Our research group has had experimental papers rejected because they did not agree with first principles simulations. The issue is that at least in quantum chemistry and materials physics, the theory is simple and easy to write down but making quantitative predictions from the theory requires the use of (a) massive computational resources, (b) inspired approximations, or (c) all of the above. (unless it's an "emergent" phenomenon) It's debatable what the relationship between theory, experiment and computation is. I submitted an abstract to an APS conference yesterday and I noticed that you were asked to classify your submission as "theoretical", "experimental", or "computational". I think I agree with the APS in that all three styles are useful and complementary to each other.
Interesting Read. Though I have read that some equatins regarding sub atomic particles were "too difficult to solve" before, I never had read a good explanation why.
It will be a sad day when the supercomputers we build to solve these equations gain intelligence and use their knowledge against us. Maybe they'll invent some cool null ray.
> Though I have read that some equatins regarding sub atomic particles were "too difficult to solve" before, I never had read a good explanation why.
Solution to the equations of quantum field theory can be formally expressed using what's called a perturbation expansion. This is similar to using a power series expansion to solve an algebraic or differential equation. In a rough way of looking at things, higher order terms in the expansion correspond to particle interactions with more "stuff" involved. This equivalence is what Feynman diagrams represent.
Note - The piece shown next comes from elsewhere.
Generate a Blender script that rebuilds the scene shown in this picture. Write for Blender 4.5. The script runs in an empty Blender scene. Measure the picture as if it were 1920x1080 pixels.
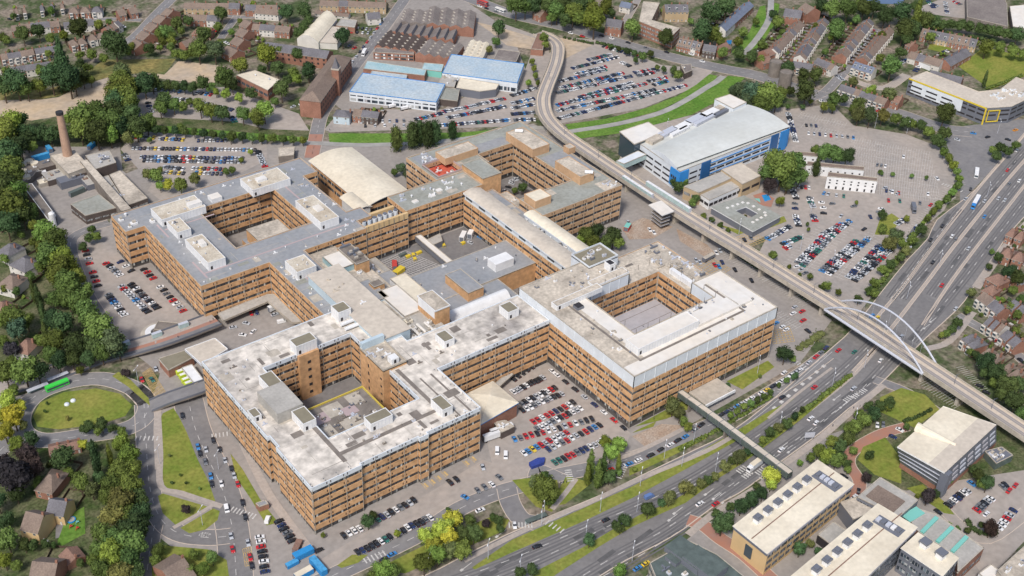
import bpy, bmesh, math, random
from mathutils import Vector, Matrix
random.seed(7)
R = math.radians
SC = bpy.context.scene
COL = SC.collection
# ------------------------------------------------------------------ camera
F = 2312.66
PIT, ROL, AZ = R(34.9084), R(2.22643), R(38.458)
CAM = Vector((-356.5, -448.86, 400.0))
def _basis():
    fw = Vector((0, math.cos(PIT), -math.sin(PIT))); rt = Vector((1, 0, 0)); up = rt.cross(fw)
    c, s = math.cos(ROL), math.sin(ROL)
    r2 = rt * c + up * s; u2 = up * c - rt * s
    M = Matrix(((math.cos(AZ), math.sin(AZ), 0), (-math.sin(AZ), math.cos(AZ), 0), (0, 0, 1)))
    return M @ r2, M @ u2, M @ fw
RT, UP, FW = _basis()
cd = bpy.data.cameras.new('camera'); cam = bpy.data.objects.new('camera', cd); COL.objects.link(cam)
cam.matrix_world = Matrix.Translation(CAM) @ Matrix((RT, UP, -FW)).transposed().to_4x4()
cd.sensor_width = 36; cd.lens = F / 1920 * 36; cd.clip_start = 5; cd.clip_end = 6000
SC.camera = cam
# ------------------------------------------------------------------ world, sun
W = bpy.data.worlds.new('World'); SC.world = W; W.use_nodes = True
wn = W.node_tree.nodes; bg = wn['Background']
sky = wn.new('ShaderNodeTexSky'); sky.sky_type = 'NISHITA'; sky.sun_disc = False
SUN_EL, SUN_AZ = R(50), R(212)          # azimuth of the sun as seen from the scene, measured from +x to +y
sky.sun_elevation = SUN_EL; sky.sun_rotation = math.pi / 2 - SUN_AZ; sky.air_density = 1.0; sky.dust_density = 2.5; sky.ozone_density = 0.6
W.node_tree.links.new(sky.outputs[0], bg.inputs[0]); bg.inputs[1].default_value = 0.118
sd = bpy.data.lights.new('sun', 'SUN'); sd.energy = 2.5; sd.angle = R(9); sd.color = (1, 0.955, 0.9)
sun = bpy.data.objects.new('sun', sd); COL.objects.link(sun)
sv = Vector((math.cos(SUN_EL) * math.cos(SUN_AZ), math.cos(SUN_EL) * math.sin(SUN_AZ), math.sin(SUN_EL)))
sun.rotation_euler = sv.to_track_quat('Z', 'Y').to_euler(); sun.location = (0, 0, 500)
vs = SC.view_settings; vs.view_transform = 'Standard'; vs.look = 'None'; vs.gamma = 1; vs.exposure = 0.26
SC.render.engine = 'CYCLES'; SC.cycles.max_bounces = 5; SC.cycles.diffuse_bounces = 2; SC.cycles.glossy_bounces = 2; SC.cycles.transparent_max_bounces = 4

# ------------------------------------------------------------------ pixel (of the 1920x1080 photo) -> point on a level plane
def G(px, py, z=0.0):
    d = FW * F + RT * (px - 960) - UP * (py - 540)
    return CAM + d * ((z - CAM.z) / d.z)
def mpp(px, py):                        # metres per photo pixel at that ground point
    return (G(px, py) - CAM).length / F

# ------------------------------------------------------------------ materials
def mat(name, col, rough=0.85, spec=0.3, var=0.0, scale=0.2, col2=None, metal=0.0, bump=0.0, detail=4, lo=0.35, hi=0.65, fine=0.0):
    m = bpy.data.materials.new(name); m.use_nodes = True
    nt = m.node_tree; b = nt.nodes['Principled BSDF']
    b.inputs['Roughness'].default_value = rough; b.inputs['Specular IOR Level'].default_value = spec; b.inputs['Metallic'].default_value = metal
    b.inputs['Base Color'].default_value = (*col, 1)
    if var or col2:
        if not col2: col2 = tuple(c * (1 - var) for c in col)
        g = nt.nodes.new('ShaderNodeNewGeometry'); n = nt.nodes.new('ShaderNodeTexNoise')
        n.inputs['Scale'].default_value = scale; n.inputs['Detail'].default_value = detail; n.inputs['Roughness'].default_value = 0.65
        mr = nt.nodes.new('ShaderNodeMapRange'); mr.inputs[1].default_value = lo; mr.inputs[2].default_value = hi
        mx = nt.nodes.new('ShaderNodeMix'); mx.data_type = 'RGBA'
        mx.inputs[6].default_value = (*col, 1); mx.inputs[7].default_value = (*col2, 1)
        L = nt.links
        L.new(g.outputs['Position'], n.inputs['Vector']); L.new(n.outputs[0], mr.inputs[0]); L.new(mr.outputs[0], mx.inputs[0])
        out = mx.outputs[2]
        if fine:
            n2 = nt.nodes.new('ShaderNodeTexNoise'); n2.inputs['Scale'].default_value = scale * 9; n2.inputs['Detail'].default_value = 3
            mr2 = nt.nodes.new('ShaderNodeMapRange'); mr2.inputs[1].default_value = .3; mr2.inputs[2].default_value = .7; mr2.inputs[3].default_value = 1 - fine; mr2.inputs[4].default_value = 1 + fine
            L.new(g.outputs['Position'], n2.inputs['Vector']); L.new(n2.outputs[0], mr2.inputs[0])
            vm = nt.nodes.new('ShaderNodeVectorMath'); vm.operation = 'SCALE'
            L.new(out, vm.inputs[0]); L.new(mr2.outputs[0], vm.inputs['Scale']); out = vm.outputs[0]
        L.new(out, b.inputs['Base Color'])
    return m
M = {}
M['grass'] = mat('grass', (.085, .12, .03), 1, .1, scale=.05, col2=(.17, .17, .05), fine=.25)
M['lawn'] = mat('lawn', (.15, .20, .035), 1, .1, scale=.06, col2=(.25, .245, .06), fine=.2)
M['bank'] = mat('bank', (.09, .19, .03), 1, .1, scale=.06, col2=(.15, .24, .05), fine=.25)
M['rough_grass'] = mat('rough_grass', (.11, .13, .05), 1, .1, scale=.04, col2=(.26, .21, .08), fine=.35)
M['garden'] = mat('garden', (.05, .08, .025), 1, .1, scale=.09, col2=(.16, .15, .09), fine=.4)
M['town'] = mat('town', (.07, .095, .04), 1, .1, scale=.045, col2=(.24, .20, .16), fine=.4, lo=.42, hi=.6)
M['sand'] = mat('sand', (.52, .40, .27), 1, .1, scale=.03, col2=(.40, .34, .28), fine=.12)
M['earth'] = mat('earth', (.33, .235, .17), 1, .1, scale=.12, col2=(.40, .33, .27), fine=.25)
M['asphalt'] = mat('asphalt', (.19, .185, .19), .9, .2, scale=.04, col2=(.24, .23, .225), fine=.1)
M['asphalt_dark'] = mat('asphalt_dark', (.175, .168, .168), .9, .2, scale=.05, col2=(.215, .205, .20), fine=.1)
M['lot'] = mat('lot', (.385, .335, .295), .95, .2, scale=.035, col2=(.315, .285, .26), fine=.1)
M['lot_grey'] = mat('lot_grey', (.28, .255, .235), .95, .2, scale=.04, col2=(.33, .30, .275), fine=.1)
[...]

In the case of electromagnetism, this technique is very effective. The term corresponding to a single photon exchange is 137 times larger than the term corresponding to two photons, and so on. As a result, perturbation theory works very well for these calculations.
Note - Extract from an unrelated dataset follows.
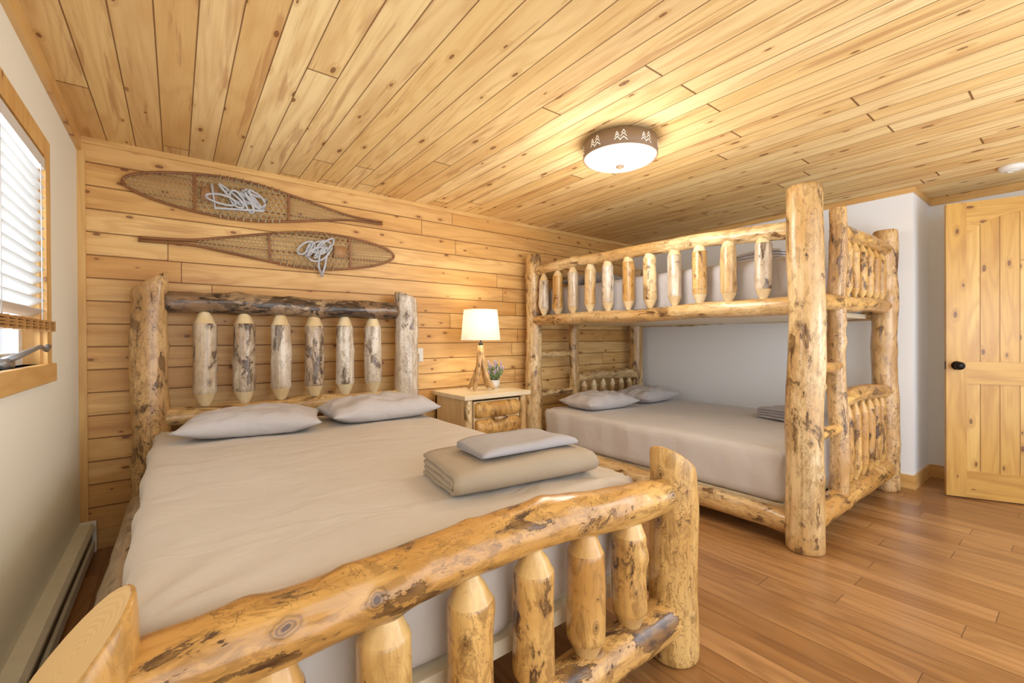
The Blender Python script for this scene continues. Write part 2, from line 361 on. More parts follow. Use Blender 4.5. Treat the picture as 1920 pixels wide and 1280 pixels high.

However, for nuclear forces in a proton or neutron, all the terms are about the same size. You can't cut off the expansion and get a meaningful estimate. In the Feynman diagram view, this is saying that you can't think of it as just exchanges of small numbers of gluons, rather, you'd need to consider huge number of particles and diagrams of extreme complexity. This is the sense in which the equations are "too difficult to solve". You need to do something totally different from perturbation theory to get a solution. Lattice computations, as described in the article, are the best alternative technique we have available at this point.
This article is grotesquely misleading. It misuses the word "virtual". Virtual reality meaning a simulation hasn't a thing to do with virtual particles in quantum field theory. In this case, the strength of the strong nuclear force field in a given point affects the probability amplitude of finding a gluon at that given point, which, in turn, will affect the mass of the area surrounding that point. In the case of the 3 quark proton, the strong nuclear force field has a high strength in the vicinity of the three quarks, therefore, the probability of finding gluons here is higher than outside the 3-quark bounded configuration. Since energy is equivalent to mass, that means the 3-quark bounded configuration will get a higher mass value than the surrounding vacuum, because of the higher prevalence of the strong nuclear force-field carrying gluons within it. This is ordinary, well understood, quantum chromodynamics, similar to quantum electrodynamics. There is nothing "virtual" about it in the sense of "less than real". A particle may be said to be "virtual" if is is transient (acts over a short distance or timespan). However its effects are as real as it gets. At the end of day, quantum field theory comes to down calculating probability amplitudes, in this case, the probability of finding gluons in the 3-quark configuration. There isn't anything "virtual" or "magical" or "hocus pocus" about it. And if somebody thinks there is, they shouldn't be writing for a science magazine.
http://www.amazon.com/QED-Strange-Theory-Light-Matter/dp/069...
If you don't really understand what this article is talking about, Feynman can help you.